VERBOSE=""                  # Add more v's for more verbosity: -v = info, -vv = debug
VERSIONS=7                  # Number of backup versions to keep
LOG="/tmp/rclone_log.txt"   # Temporary log file

# Purge oldest version
VERSION=$VERSIONS
date
echo "Purging oldest version ($VERSIONS)..."
nice rclone purge ${REMOTE}/old${VERSION} ${VERBOSE} &>> ${LOG}
echo "...done"

# Make room for a new version
echo "Making room for a new version..."
while [ $VERSION -gt 1 ]; do
  (( OLDV=$VERSION-1 ))
  date
  echo "Moving version ${OLDV} to ${VERSION}..."
  nice rclone move ${REMOTE}/old${OLDV} ${REMOTE}/old${VERSION} ${VERBOSE} &>> ${LOG}
  (( VERSION = $OLDV ))
  echo "... done"
done

# Perform backup
date
echo "Performing backup to ${REMOTE}..."
nice rclone sync / ${REMOTE}/recent --backup-dir ${REMOTE}/old1 --filter-from ${FILTER} ${VERBOSE} --skip-links --update --use-server-modtime &>> ${LOG}
echo "...done"
date
cat ${LOG} >> log.txt
In this way, I always have a full backup. And if I a file was changed or deleted some days (< 7) ago, I can still find the old version.

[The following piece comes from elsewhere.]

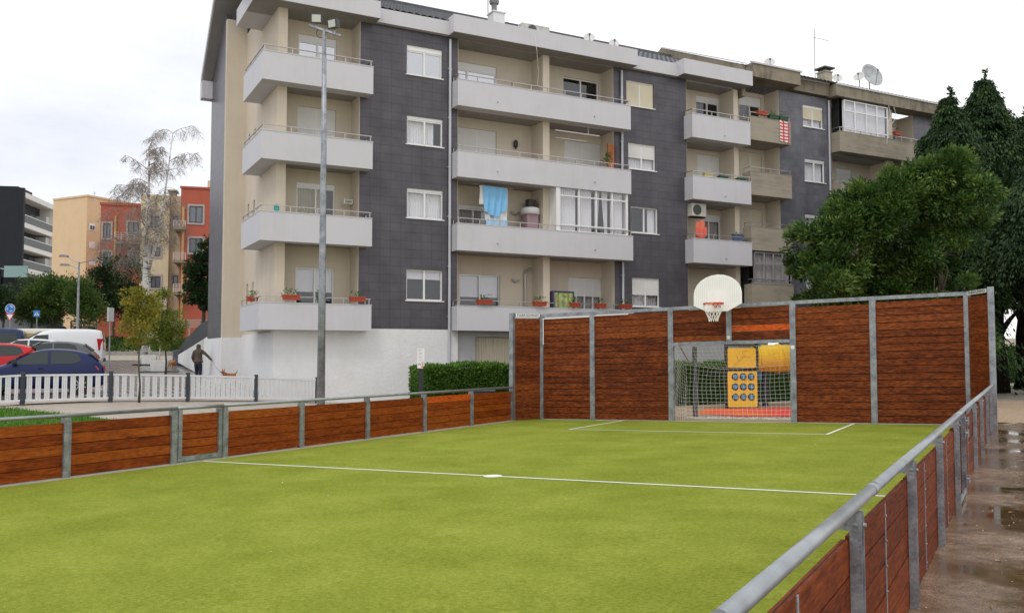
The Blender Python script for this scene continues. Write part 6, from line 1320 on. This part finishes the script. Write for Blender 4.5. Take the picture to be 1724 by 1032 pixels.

I create a logfile in /tmp, as I don't backup that directory. If you create a logfile in a directory, you want to backup, rclone will complain, as the logfile is constantly changing...

Moving (renaming) a remote directory to another is rather slow, as AWS S3 doesn't support this. So rclone has to download each and every file in the directory and upload them again.

Here is a sample output of the script:
Code: [Select]
Mon Dec 10 08:40:01 CET 2018
Purging oldest version (7)...
...done
Making room for a new version...
Mon Dec 10 08:40:02 CET 2018
Moving version 6 to 7...
... done
Mon Dec 10 08:40:18 CET 2018
Moving version 5 to 6...
... done
Mon Dec 10 08:40:18 CET 2018
Moving version 4 to 5...
... done
Mon Dec 10 08:40:49 CET 2018
Moving version 3 to 4...
... done
Mon Dec 10 08:40:51 CET 2018
Moving version 2 to 3...
... done
Mon Dec 10 09:07:43 CET 2018
Moving version 1 to 2...
... done
Mon Dec 10 09:08:11 CET 2018
Performing backup to amazonS3:karoline...
...done
Mon Dec 10 09:13:46 CET 2018
As you can see, the actual backup only took 5-6 minutes. Most of the time was spent moving the remote directories around.